Polymer clay is polyvinyl chloride or PVC similar to the plastic used in plumbing today.  When it is baked properly, polymer clay chemically changes to form a solid mass that doesn't shrink.  You can heat it again, which will soften it slightly without melting.  A word of caution...if you heat it too hot, it will darken and can give off noxious fumes and possibly catch fire.

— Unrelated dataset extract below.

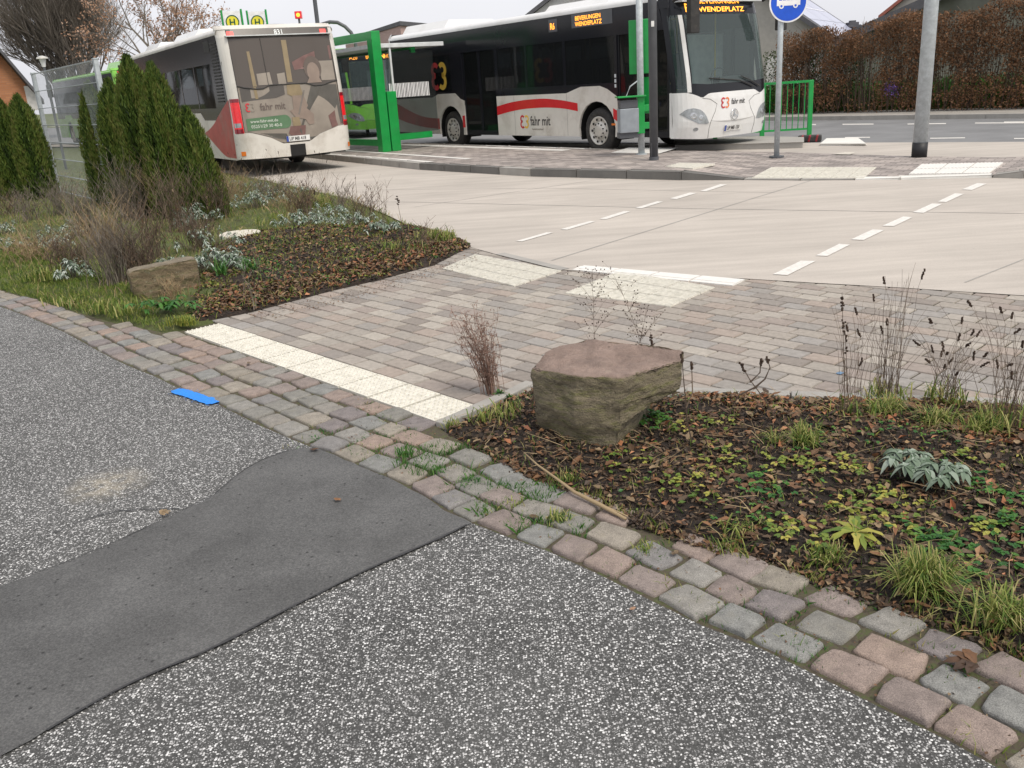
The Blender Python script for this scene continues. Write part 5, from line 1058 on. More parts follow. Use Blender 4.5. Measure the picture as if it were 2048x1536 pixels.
def plant(name,label,cat,c,parts,group=None):
    o=empty(name,c); tag(o,label,cat,group)
    for nm,b,m in parts: b.build(nm,m,o)
    return o
def gz(u,v,h,z=.05):
    p=G(u,v,z)
    for _ in range(4): z=h(p[0],p[1]); p=G(u,v,z)
    return p
# silver woolly plants: many spear shaped felted leaves on sprawling stems
def silver(label,c,n,rad,hgt,Ls=.06,group='silver woolly plants in the beds'):
    b=MB(); sb=MB()
    for i in range(n):
        a=random.uniform(0,6.283); q=random.random()**.6*rad; h=hgt*random.uniform(.45,1.)*(1-.45*(q/rad)**2); e=np.array([math.cos(a)*q,math.sin(a)*q,h]); stem(sb,[(e[0]*.3,e[1]*.3,0),(e[0]*.7,e[1]*.7,h*.6),e],.003)
        for k in range(13):
            aa=k*2.4+i; el=random.uniform(-.3,.8); leafshape(b,e-[0,0,random.uniform(0,h*.35)],(math.cos(aa)*math.cos(el),math.sin(aa)*math.cos(el),math.sin(el)),Ls*random.uniform(.6,1.2),Ls*.3,random.random(),.7)
    return plant('silver_plant',label,'silver plant',c,[('leaves',b,'silver_leaf'),('stems',sb,'twig_grey')],group)
# twiggy dead perennial
def dead_bush(label,c,n,h,spr,mat='twig',nm='dead_perennial',group=None,thin=.0022,side=5,leaf=0):
    b=MB(); lb=MB()
    for i in range(n):
        a=random.uniform(0,6.283); q=random.random()**.5*spr; H=h*random.uniform(.55,1.05); P=curve((random.gauss(0,.22*spr),random.gauss(0,.22*spr),0),H*random.uniform(.6,1.05),math.cos(a)*q*.8,math.sin(a)*q*.8,6,.035); stem(b,P,thin*random.uniform(.8,1.6),0,random.random())
        for k in range(side):
            j=random.randrange(2,6); a2=random.uniform(0,6.283); l=H*random.uniform(.08,.28); d=np.array([math.cos(a2)*.6,math.sin(a2)*.6,.8]); e=P[j]+d*l; stem(b,[P[j],P[j]+d*l*.5+[0,0,.01],e],thin*.6,0,random.random())
            if leaf and random.random()<leaf: 
                for _ in range(3): leafshape(lb,P[j]+d*l*random.random(),rng.normal(0,1,3),.03,.008,random.random(),.5)
    pr=[('stems',b,mat)]; 
    if lb.n: pr.append(('dry_leaves',lb,'litter_leaf'))
    return plant(nm,label,'dead plant',c,pr,group)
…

Use an oven thermometer to check your oven's temperature.

Is it Clay?:  Polymer clay is not a true clay.  It is called clay because of it's moldable properties, not because it is traditional clay.  The word Polymer is added to differentiate.  Polymer clay can be molded  to imitate a variety of materials making it very versatile.

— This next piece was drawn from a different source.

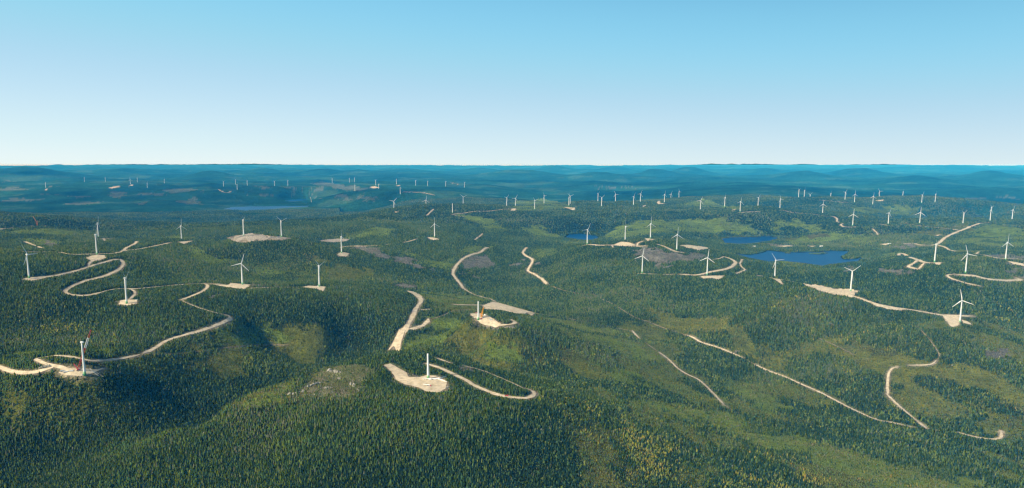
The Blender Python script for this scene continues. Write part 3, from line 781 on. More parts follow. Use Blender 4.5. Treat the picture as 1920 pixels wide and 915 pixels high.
M_GREEN, M_OLIVE, M_GOLD, M_GREY, M_PALE, M_SCREE, M_PAD, M_ROAD, M_VERGE, M_MIXED, M_KNOLL, M_TRK = [np.zeros(GZ.shape, bool) for _ in range(12)]
paint(M_GREEN, GREEN); paint(M_OLIVE, OLIVE); paint(M_GOLD, GOLD); paint(M_MIXED, MIXED); paint(M_KNOLL, KNOLL); paint(M_GREY, GREY)
paint(M_PALE, PALE); paint(M_SCREE, SCREE, False)
PAD_UV = []
for pts in PADS:
    pl = uvpoly(pts, None, 3); PAD_UV.append(pl)
    s = sub(pl, 0.01); sd = seg_dist(pl, s, True); M_PAD[s] |= pip(pl, UU[s], VV[s]) | (sd < 4); M_VERGE[s] |= sd + 10 * _n1[s] < 14
ROAD_W = []
for w, pts in ROADS:
    wp = [cast(*q) for q in dense(pts, 2.5)]
    runs, cur = [], [wp[0]]
    for a, b in zip(wp, wp[1:]):
        if math.hypot(b[0] - a[0], b[1] - a[1]) > 0.035 * math.hypot(*b[:2]) + 40:
            runs.append(cur); cur = []
        cur.append(b)
    runs.append(cur)
    for rn in runs:
        if len(rn) < 3: continue
        p = np.array(rn)[:, :2]
        for _ in range(2): p[1:-1] = (p[:-2] + 2 * p[1:-1] + p[2:]) / 4
        ROAD_W.append((w, p))
        pl = [(math.atan2(x, y), math.log(math.hypot(x, y))) for x, y in p]
        s = sub(pl, 0.016); sd = seg_dist(pl, s, False) + 9 * _n1[s]
        (M_ROAD if w > 6 else M_TRK)[s] |= seg_dist(pl, s, False) < w * 0.5 + 3; M_VERGE[s] |= sd < w * .5 + (11 if w > 6 else 2)
M_CLEAR = M_ROAD | M_PAD | M_LAKE
_tb = []
# trees near the camera side of clearings stay low: young growth on the verge
HMAX = np.full(GZ.shape, 30.0, np.float32)
_clv = M_CLEAR & VIS
M_CLEAR = M_CLEAR | M_TRK
for k in range(1, 40):
    dk = DD[k:] - DD[:-k]
    h = SL[k:] * DD[:-k] + HC - GZ[:-k]
    ok = _clv[k:] & (dk < 150)
    HMAX[:-k] = np.where(ok, np.minimum(HMAX[:-k], h * 1.25 + 1.2), HMAX[:-k])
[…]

In it's simplest definition, true clay is finely ground sand particles mixed with water¹ and heated to melt the particles.  It needs to be heated much hotter than a household oven or toaster oven can heat.

Polymer means many units of a molecule, in this case vinyl chloride, strung together.²  Basically polymer clay is tiny grains of plastic or polyvinyl chlorides (PVC) with plasticizers and colorants mixed in.  The plasticizers is the greasy spot left on a piece of paper after you leave clay sitting on it.

After you mold your polymer clay, you put it in your oven and heat it to the temperature on your package.  The temperature is based on the type of plasticizer used in that particular brand of clay.  While heating, the grains of plastic are growing and sticking together.  As the piece gets hotter, the fused piece hardens permanently.

Reason for not using a finished piece to serve food on:  When heated, because the piece is porous, there may be some residual plasticizer left in the clay that acidic foods or liquids would release.  The plasticizer is unhealthy to ingest.

Endnotes

1 Roche, Nan. The New Clay. (Rockville, MD: Flower Valley Press, 1991), 7.
2 Roche, Nan. The New Clay. (Rockville, MD: Flower Valley Press, 1991), 127.